Recorded information:

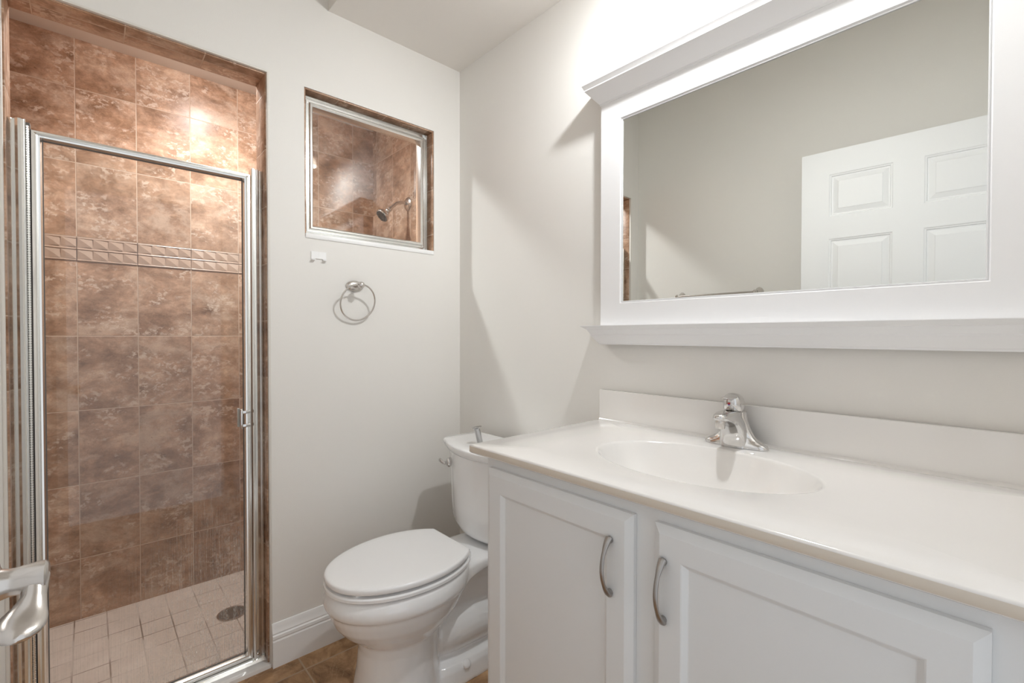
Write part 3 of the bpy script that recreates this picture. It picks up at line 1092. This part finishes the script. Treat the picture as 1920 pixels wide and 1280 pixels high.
# ------------------------------------------------------------ countertop with integral oval bowl
ct = thing('countertop', 'off-white cultured marble countertop with an oval basin and backsplash', 'countertop', (1.38, -0.28, 0.875))
TX0, TX1, TY0, TY1, TZ, TB = 0.821, XR - 0.0015, -0.563, -0.0015, 0.897, 0.875
SX, SY, SA, SB = 1.295, -0.289, 0.241, 0.160
angs = sorted([2 * PI * k / 144 for k in range(144)] + [math.atan2(y - SY, x - SX) % (2 * PI) for x in (TX0, TX1) for y in (TY0, TY1)])


def rect_pt(a, inset=0.0):
    dx, dy = math.cos(a), math.sin(a)
    tx = ((TX1 - inset - SX) / dx) if dx > 1e-9 else ((TX0 + inset - SX) / dx if dx < -1e-9 else 1e9)
    ty = ((TY1 - inset - SY) / dy) if dy > 1e-9 else ((TY0 + inset - SY) / dy if dy < -1e-9 else 1e9)
    t = min(tx, ty)
    return (SX + dx * t, SY + dy * t)


def ell(a, s):
    # point of the ellipse in the direction a
    dx, dy = math.cos(a), math.sin(a)
    t = 1 / math.sqrt((dx / (SA * s)) ** 2 + (dy / (SB * s)) ** 2)
    return (SX + dx * t, SY + dy * t)


def rp(a, inset, z):
    x, y = rect_pt(a, 0)
    x = min(max(x, TX0 + inset), TX1 - inset)
    y = min(max(y, TY0 + inset), TY1 - inset)
    return (x, y, z)


rings = []
prof_b = [(0.03, -0.128), (0.15, -0.1275), (0.3, -0.124), (0.45, -0.116), (0.6, -0.102), (0.72, -0.084), (0.82, -0.062), (0.89, -0.041), (0.94, -0.0235), (0.97, -0.012),
          (0.985, -0.0065), (0.997, -0.0028), (1.012, -0.0006), (1.03, 0.0)]
for s, dz in prof_b:
    rings.append([(*ell(a, s), TZ + dz) for a in angs])
for t in (0.4, 1.0):
    rr = []
    for a in angs:
        e, q = ell(a, 1.03), rp(a, 0.0045, 0)
        rr.append((e[0] + (q[0] - e[0]) * t, e[1] + (q[1] - e[1]) * t, TZ))
    rings.append(rr)
rings.append([rp(a, 0.0013, TZ - 0.0013) for a in angs])
rings.append([rp(a, 0.0, TZ - 0.0045) for a in angs])
rings.append([rp(a, 0.0, TB + 0.003) for a in angs])
rings.append([rp(a, 0.003, TB) for a in angs])
rings.append([(*ell(a, 1.07), TB) for a in angs])
for s, dz in ((0.98, -0.045), (0.85, -0.09), (0.6, -0.125), (0.3, -0.14), (0.03, -0.143)):
    rings.append([(*ell(a, s), TZ + dz) for a in angs])
mb = MB()
mb.rings(rings, True, True, True)
mb.bm.normal_update()
for f in mb.bm.faces:
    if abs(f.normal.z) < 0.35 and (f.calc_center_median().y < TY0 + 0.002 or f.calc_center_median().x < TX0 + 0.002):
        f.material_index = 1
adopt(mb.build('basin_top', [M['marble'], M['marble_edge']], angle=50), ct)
mb = MB()
mb.box(0.826, TX1, -0.0215, -0.0015, TZ - 0.0005, 0.998, bevel=0.003)
mb.prism([(-0.0215, TZ - 0.0005), (-0.0285, TZ - 0.0005), (-0.0245, TZ + 0.002), (-0.0218, TZ + 0.007)], 0, 0.828, TX1)
adopt(mb.build('backsplash', M['marble'], angle=40), ct)
mb = MB()
mb.lathe((SX, SY, TZ - 0.128), (0, 0, 1), [(0.022, -0.002), (0.022, 0.002), (0.017, 0.003), (0.016, 0.0015), (0.0, 0.0025)], 28)
adopt(mb.build('drain_ring', M['chrome']), ct)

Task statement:
Look above for the line containing "if abs(f.normal.z) <". Output from there through the line containing "f.material_index = 1", exactly and inclusively.

Answer to the problem:
    if abs(f.normal.z) < 0.35 and (f.calc_center_median().y < TY0 + 0.002 or f.calc_center_median().x < TX0 + 0.002):
        f.material_index = 1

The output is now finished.